**TASK TO COMPLETE**
Images must not appear in your copy; reproduce every other part of the records exactly.

______________________________

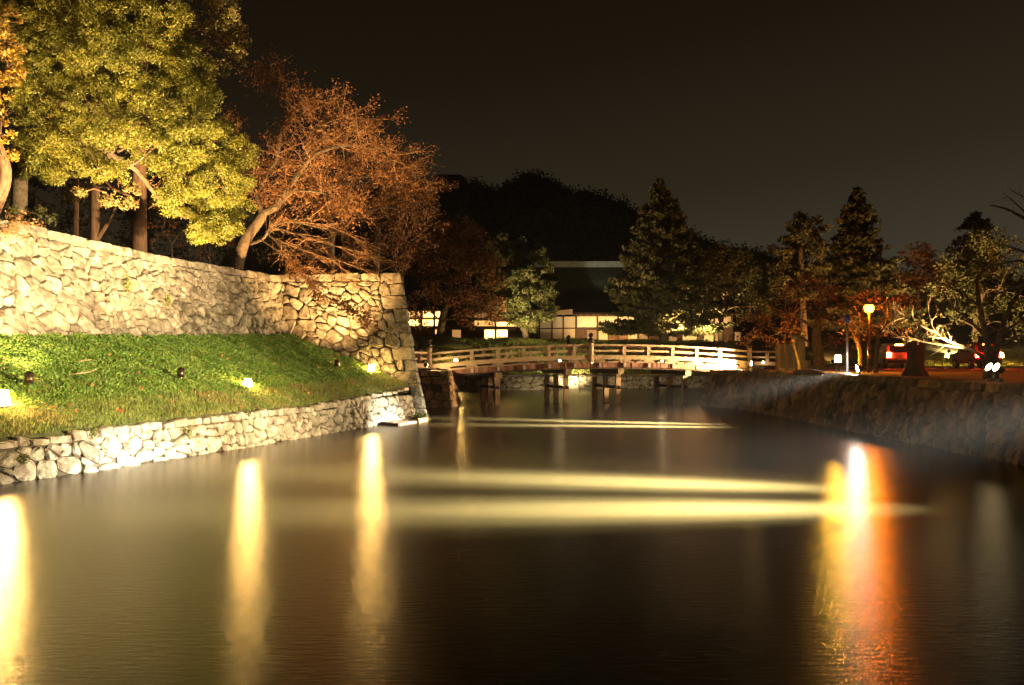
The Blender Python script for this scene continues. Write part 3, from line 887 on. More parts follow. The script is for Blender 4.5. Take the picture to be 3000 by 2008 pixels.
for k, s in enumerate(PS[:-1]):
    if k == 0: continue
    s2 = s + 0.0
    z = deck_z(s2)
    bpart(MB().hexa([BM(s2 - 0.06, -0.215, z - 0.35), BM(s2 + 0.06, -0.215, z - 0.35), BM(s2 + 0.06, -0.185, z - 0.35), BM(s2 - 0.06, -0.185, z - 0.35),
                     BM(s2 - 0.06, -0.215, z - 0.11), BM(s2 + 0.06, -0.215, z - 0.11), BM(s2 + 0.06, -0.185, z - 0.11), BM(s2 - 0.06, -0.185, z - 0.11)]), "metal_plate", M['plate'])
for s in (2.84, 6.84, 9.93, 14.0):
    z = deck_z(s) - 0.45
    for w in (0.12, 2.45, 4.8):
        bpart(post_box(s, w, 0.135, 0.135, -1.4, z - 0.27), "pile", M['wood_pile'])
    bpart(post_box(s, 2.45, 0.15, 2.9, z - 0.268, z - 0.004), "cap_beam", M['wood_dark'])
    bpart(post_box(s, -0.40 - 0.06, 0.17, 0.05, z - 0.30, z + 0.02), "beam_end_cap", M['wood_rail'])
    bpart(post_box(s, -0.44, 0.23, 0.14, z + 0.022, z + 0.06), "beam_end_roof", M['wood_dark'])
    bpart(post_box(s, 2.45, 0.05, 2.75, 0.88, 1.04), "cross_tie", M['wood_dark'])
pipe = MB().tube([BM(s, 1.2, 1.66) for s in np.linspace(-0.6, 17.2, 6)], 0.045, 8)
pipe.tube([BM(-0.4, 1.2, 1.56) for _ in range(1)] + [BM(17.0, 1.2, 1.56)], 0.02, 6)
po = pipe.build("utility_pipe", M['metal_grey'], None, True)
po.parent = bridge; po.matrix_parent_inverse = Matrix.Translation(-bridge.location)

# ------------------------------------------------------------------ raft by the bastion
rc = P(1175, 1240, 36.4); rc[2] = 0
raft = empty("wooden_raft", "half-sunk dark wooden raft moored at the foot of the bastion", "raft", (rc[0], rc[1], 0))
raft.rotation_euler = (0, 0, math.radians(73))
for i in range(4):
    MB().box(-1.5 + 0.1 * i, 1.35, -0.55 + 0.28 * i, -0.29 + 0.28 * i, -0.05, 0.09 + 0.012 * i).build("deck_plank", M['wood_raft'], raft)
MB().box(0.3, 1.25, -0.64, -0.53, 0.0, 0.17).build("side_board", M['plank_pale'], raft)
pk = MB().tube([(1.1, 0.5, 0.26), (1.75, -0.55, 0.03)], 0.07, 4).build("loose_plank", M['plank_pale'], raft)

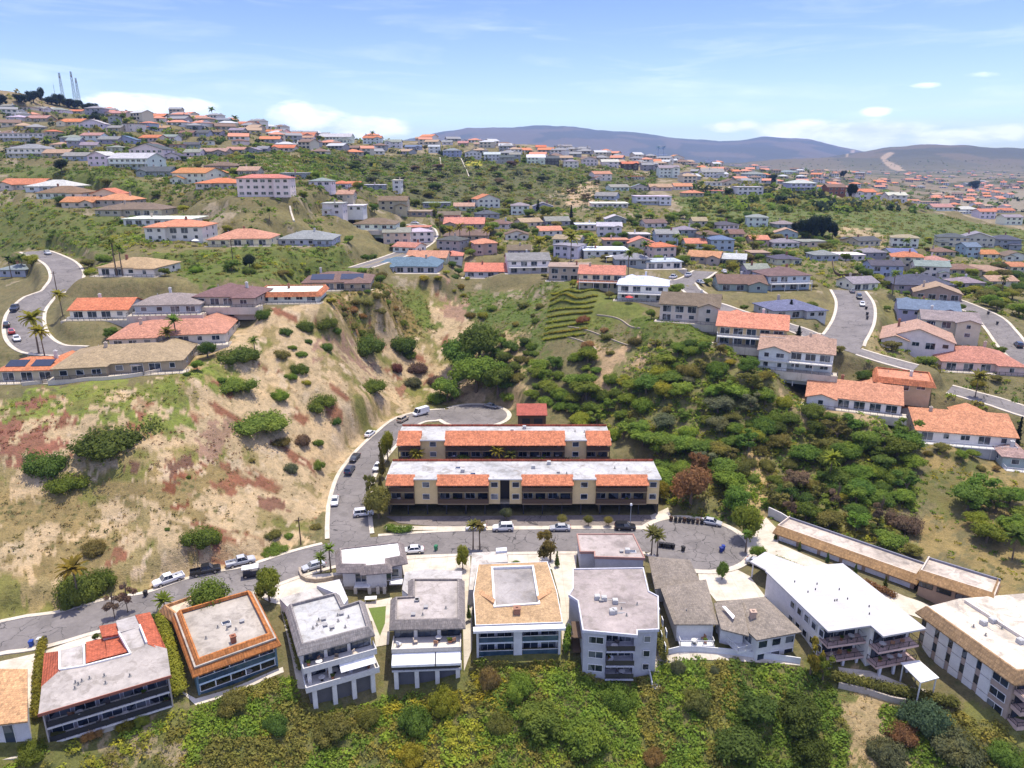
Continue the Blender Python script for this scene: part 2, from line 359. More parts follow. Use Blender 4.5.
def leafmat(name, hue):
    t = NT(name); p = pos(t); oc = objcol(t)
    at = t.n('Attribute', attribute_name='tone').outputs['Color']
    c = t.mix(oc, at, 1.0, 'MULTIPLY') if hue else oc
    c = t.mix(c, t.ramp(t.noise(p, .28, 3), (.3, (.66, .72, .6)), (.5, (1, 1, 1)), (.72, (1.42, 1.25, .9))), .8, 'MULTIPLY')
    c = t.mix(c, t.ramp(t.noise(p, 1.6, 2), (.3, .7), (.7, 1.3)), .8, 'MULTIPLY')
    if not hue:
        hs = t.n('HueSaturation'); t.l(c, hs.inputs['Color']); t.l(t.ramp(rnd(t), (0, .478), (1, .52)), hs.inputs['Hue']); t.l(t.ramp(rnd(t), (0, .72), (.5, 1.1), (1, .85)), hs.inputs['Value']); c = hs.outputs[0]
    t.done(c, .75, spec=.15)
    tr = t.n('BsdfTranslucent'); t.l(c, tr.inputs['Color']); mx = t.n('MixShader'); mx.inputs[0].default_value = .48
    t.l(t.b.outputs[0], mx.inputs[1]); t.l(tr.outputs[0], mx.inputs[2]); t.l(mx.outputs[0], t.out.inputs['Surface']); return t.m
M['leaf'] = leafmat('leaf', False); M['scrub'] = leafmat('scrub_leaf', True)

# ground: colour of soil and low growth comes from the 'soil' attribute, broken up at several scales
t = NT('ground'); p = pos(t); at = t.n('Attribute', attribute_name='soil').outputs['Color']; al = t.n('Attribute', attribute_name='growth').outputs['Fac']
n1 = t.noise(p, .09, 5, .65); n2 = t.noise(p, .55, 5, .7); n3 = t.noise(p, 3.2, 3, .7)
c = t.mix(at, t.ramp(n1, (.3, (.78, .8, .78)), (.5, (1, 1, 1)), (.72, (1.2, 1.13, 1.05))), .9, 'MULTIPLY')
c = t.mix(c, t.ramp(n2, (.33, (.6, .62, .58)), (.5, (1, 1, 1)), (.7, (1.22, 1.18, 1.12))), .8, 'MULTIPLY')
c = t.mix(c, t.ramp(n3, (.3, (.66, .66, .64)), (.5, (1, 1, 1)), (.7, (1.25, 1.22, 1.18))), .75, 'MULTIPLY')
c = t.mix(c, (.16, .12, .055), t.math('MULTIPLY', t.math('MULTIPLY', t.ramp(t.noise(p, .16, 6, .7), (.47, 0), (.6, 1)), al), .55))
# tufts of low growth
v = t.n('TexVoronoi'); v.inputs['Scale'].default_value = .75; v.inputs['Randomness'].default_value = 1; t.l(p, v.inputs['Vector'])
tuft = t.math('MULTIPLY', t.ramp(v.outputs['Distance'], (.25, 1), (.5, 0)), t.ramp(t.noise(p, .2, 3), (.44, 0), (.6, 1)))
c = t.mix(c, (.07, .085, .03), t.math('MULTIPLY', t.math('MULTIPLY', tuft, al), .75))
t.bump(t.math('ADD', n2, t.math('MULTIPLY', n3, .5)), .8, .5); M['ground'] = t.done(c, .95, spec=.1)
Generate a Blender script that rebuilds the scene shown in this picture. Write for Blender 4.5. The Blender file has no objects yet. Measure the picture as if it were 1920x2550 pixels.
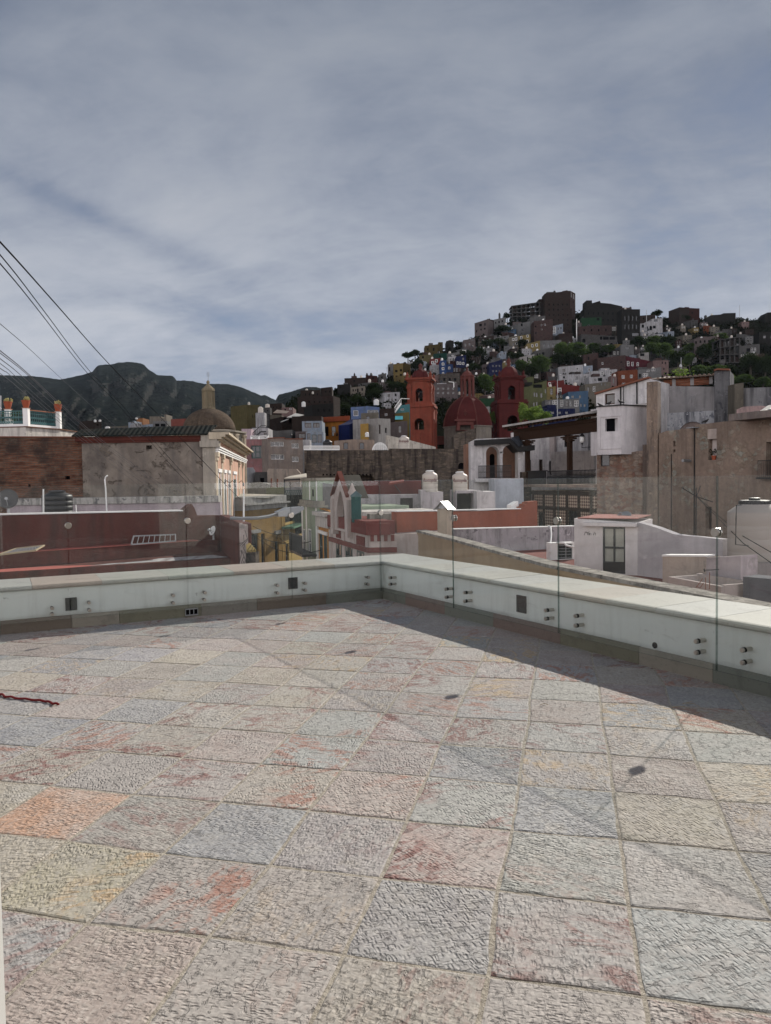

______________________________

**WRITTEN SOLUTION**
The Blender Python script for this scene continues. Write part 3, from line 887 on. More parts follow. The script is for Blender 4.5. Take the picture to be 3000 by 2008 pixels.
for k, s in enumerate(PS[:-1]):
    if k == 0: continue
    s2 = s + 0.0
    z = deck_z(s2)
    bpart(MB().hexa([BM(s2 - 0.06, -0.215, z - 0.35), BM(s2 + 0.06, -0.215, z - 0.35), BM(s2 + 0.06, -0.185, z - 0.35), BM(s2 - 0.06, -0.185, z - 0.35),
                     BM(s2 - 0.06, -0.215, z - 0.11), BM(s2 + 0.06, -0.215, z - 0.11), BM(s2 + 0.06, -0.185, z - 0.11), BM(s2 - 0.06, -0.185, z - 0.11)]), "metal_plate", M['plate'])
for s in (2.84, 6.84, 9.93, 14.0):
    z = deck_z(s) - 0.45
    for w in (0.12, 2.45, 4.8):
        bpart(post_box(s, w, 0.135, 0.135, -1.4, z - 0.27), "pile", M['wood_pile'])
    bpart(post_box(s, 2.45, 0.15, 2.9, z - 0.268, z - 0.004), "cap_beam", M['wood_dark'])
    bpart(post_box(s, -0.40 - 0.06, 0.17, 0.05, z - 0.30, z + 0.02), "beam_end_cap", M['wood_rail'])
    bpart(post_box(s, -0.44, 0.23, 0.14, z + 0.022, z + 0.06), "beam_end_roof", M['wood_dark'])
    bpart(post_box(s, 2.45, 0.05, 2.75, 0.88, 1.04), "cross_tie", M['wood_dark'])
pipe = MB().tube([BM(s, 1.2, 1.66) for s in np.linspace(-0.6, 17.2, 6)], 0.045, 8)
pipe.tube([BM(-0.4, 1.2, 1.56) for _ in range(1)] + [BM(17.0, 1.2, 1.56)], 0.02, 6)
po = pipe.build("utility_pipe", M['metal_grey'], None, True)
po.parent = bridge; po.matrix_parent_inverse = Matrix.Translation(-bridge.location)

# ------------------------------------------------------------------ raft by the bastion
rc = P(1175, 1240, 36.4); rc[2] = 0
raft = empty("wooden_raft", "half-sunk dark wooden raft moored at the foot of the bastion", "raft", (rc[0], rc[1], 0))
raft.rotation_euler = (0, 0, math.radians(73))
for i in range(4):
    MB().box(-1.5 + 0.1 * i, 1.35, -0.55 + 0.28 * i, -0.29 + 0.28 * i, -0.05, 0.09 + 0.012 * i).build("deck_plank", M['wood_raft'], raft)
MB().box(0.3, 1.25, -0.64, -0.53, 0.0, 0.17).build("side_board", M['plank_pale'], raft)
pk = MB().tube([(1.1, 0.5, 0.26), (1.75, -0.55, 0.03)], 0.07, 4).build("loose_plank", M['plank_pale'], raft)

Continue the Blender Python script for this scene: part 2, from line 359. More parts follow. Use Blender 4.5.
def leafmat(name, hue):
    t = NT(name); p = pos(t); oc = objcol(t)
    at = t.n('Attribute', attribute_name='tone').outputs['Color']
    c = t.mix(oc, at, 1.0, 'MULTIPLY') if hue else oc
    c = t.mix(c, t.ramp(t.noise(p, .28, 3), (.3, (.66, .72, .6)), (.5, (1, 1, 1)), (.72, (1.42, 1.25, .9))), .8, 'MULTIPLY')
    c = t.mix(c, t.ramp(t.noise(p, 1.6, 2), (.3, .7), (.7, 1.3)), .8, 'MULTIPLY')
    if not hue:
        hs = t.n('HueSaturation'); t.l(c, hs.inputs['Color']); t.l(t.ramp(rnd(t), (0, .478), (1, .52)), hs.inputs['Hue']); t.l(t.ramp(rnd(t), (0, .72), (.5, 1.1), (1, .85)), hs.inputs['Value']); c = hs.outputs[0]
    t.done(c, .75, spec=.15)
    tr = t.n('BsdfTranslucent'); t.l(c, tr.inputs['Color']); mx = t.n('MixShader'); mx.inputs[0].default_value = .48
    t.l(t.b.outputs[0], mx.inputs[1]); t.l(tr.outputs[0], mx.inputs[2]); t.l(mx.outputs[0], t.out.inputs['Surface']); return t.m
M['leaf'] = leafmat('leaf', False); M['scrub'] = leafmat('scrub_leaf', True)

# ground: colour of soil and low growth comes from the 'soil' attribute, broken up at several scales
t = NT('ground'); p = pos(t); at = t.n('Attribute', attribute_name='soil').outputs['Color']; al = t.n('Attribute', attribute_name='growth').outputs['Fac']
n1 = t.noise(p, .09, 5, .65); n2 = t.noise(p, .55, 5, .7); n3 = t.noise(p, 3.2, 3, .7)
c = t.mix(at, t.ramp(n1, (.3, (.78, .8, .78)), (.5, (1, 1, 1)), (.72, (1.2, 1.13, 1.05))), .9, 'MULTIPLY')
c = t.mix(c, t.ramp(n2, (.33, (.6, .62, .58)), (.5, (1, 1, 1)), (.7, (1.22, 1.18, 1.12))), .8, 'MULTIPLY')
c = t.mix(c, t.ramp(n3, (.3, (.66, .66, .64)), (.5, (1, 1, 1)), (.7, (1.25, 1.22, 1.18))), .75, 'MULTIPLY')
c = t.mix(c, (.16, .12, .055), t.math('MULTIPLY', t.math('MULTIPLY', t.ramp(t.noise(p, .16, 6, .7), (.47, 0), (.6, 1)), al), .55))
# tufts of low growth
v = t.n('TexVoronoi'); v.inputs['Scale'].default_value = .75; v.inputs['Randomness'].default_value = 1; t.l(p, v.inputs['Vector'])
tuft = t.math('MULTIPLY', t.ramp(v.outputs['Distance'], (.25, 1), (.5, 0)), t.ramp(t.noise(p, .2, 3), (.44, 0), (.6, 1)))
c = t.mix(c, (.07, .085, .03), t.math('MULTIPLY', t.math('MULTIPLY', tuft, al), .75))
t.bump(t.math('ADD', n2, t.math('MULTIPLY', n3, .5)), .8, .5); M['ground'] = t.done(c, .95, spec=.1)
Generate a Blender script that rebuilds the scene shown in this picture. Write for Blender 4.5. The Blender file has no objects yet. Measure the picture as if it were 1920x2550 pixels.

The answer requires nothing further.